The public possesses a voracious appetite for tell-all books and exposé’s, crammed with gossipy tidbits. Movie stars like Liz Taylor, sports heroes like Joe DiMaggio and Joe Louis, and politicos like J. Edgar Hoover, Ronald Reagan, Newt Gingrich, Bill and Hillary Clinton have all been served up to this unsavory cause. Aspiring authors have even dredged up filth on legendary icons like Thomas Jefferson. No less a figure than Abraham Lincoln recently got trashed in a negative tome.

The raw material for this genre of literature comes from the very human tendency for secret lives. What many do and say in the open often differs glaringly from their true character away from prying eyes and ears. People shield their true feelings and actions from others because they don’t want to be judged as fraudulent, phony or unworthy.
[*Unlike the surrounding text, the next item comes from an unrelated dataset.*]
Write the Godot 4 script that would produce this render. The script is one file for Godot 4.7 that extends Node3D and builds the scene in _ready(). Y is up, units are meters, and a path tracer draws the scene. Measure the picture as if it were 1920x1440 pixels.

But not all secret lives are sordid. Successful students run secret lives of heavy reading and untold hours of research. Athletes who make good don’t rely on luck, but rise early each day to a secret life of rigorous training and demanding practice. Entrepreneurs who break into the millionaire circle probably engage in behind-the-scene studying of financial tables and product research along with late-night hours. The point is that no one can sustain an openly successful life without supporting it by a secret life of focused thought and hard work.

Jesus based his statement on the observation that the public parades of the Pharisees were more like charades. All of their spirituality was put on display for others, but there was little or nothing to back it up in private. They prayed when people were looking, but lived in prayerless homes. They gave big offerings, but only when they knew they would be noticed. They had no understanding of the true desires of the very God they claimed they knew and worshipped. To them, the acclaim of men fulfilled all their religious goals.

God wants a secret relationship with us. He longs for our dedicated time, spent with Him alone, when no one else sees or knows what we are doing. He wants to be our refuge, the One to whom we run when our day is done. He wants time with us that is not shared with others and not cheapened by even the threat of interruption. He reaches out to us all day, and He looks for our reach-back in the closeted, sweet communion.

Secret prayer yields public strength. God has chosen to openly reward those who pray in private. Just as carpenters deliberately hide load-bearing beams in ceilings, even so we deliberately cover up the source of our spiritual strength. Others may never know for certain about our clandestine travails, but our spiritual power testifies to our secret activity.

Our truest prayers are forged in secret. Here, we can forego feelings of embarrassment, minced words and glossed over problems. In this secret relationship, we can pray prayers that others have no opportunity to admire or condemn. In this secret chamber, He can tell us things that we may miss when we are out in the crowd.

What does your secret life look like? If you want your walk with God to be powerful and effective, if you want to exert a positive influence on others, if you want a reputation of integrity and honesty, then your secret life must consist of spiritual practices. If you want your works to make a difference in public, cultivate a deep and secret relationship with God. No man or woman of God who has left a lasting impact in this world has done so without maintaining this secret with God.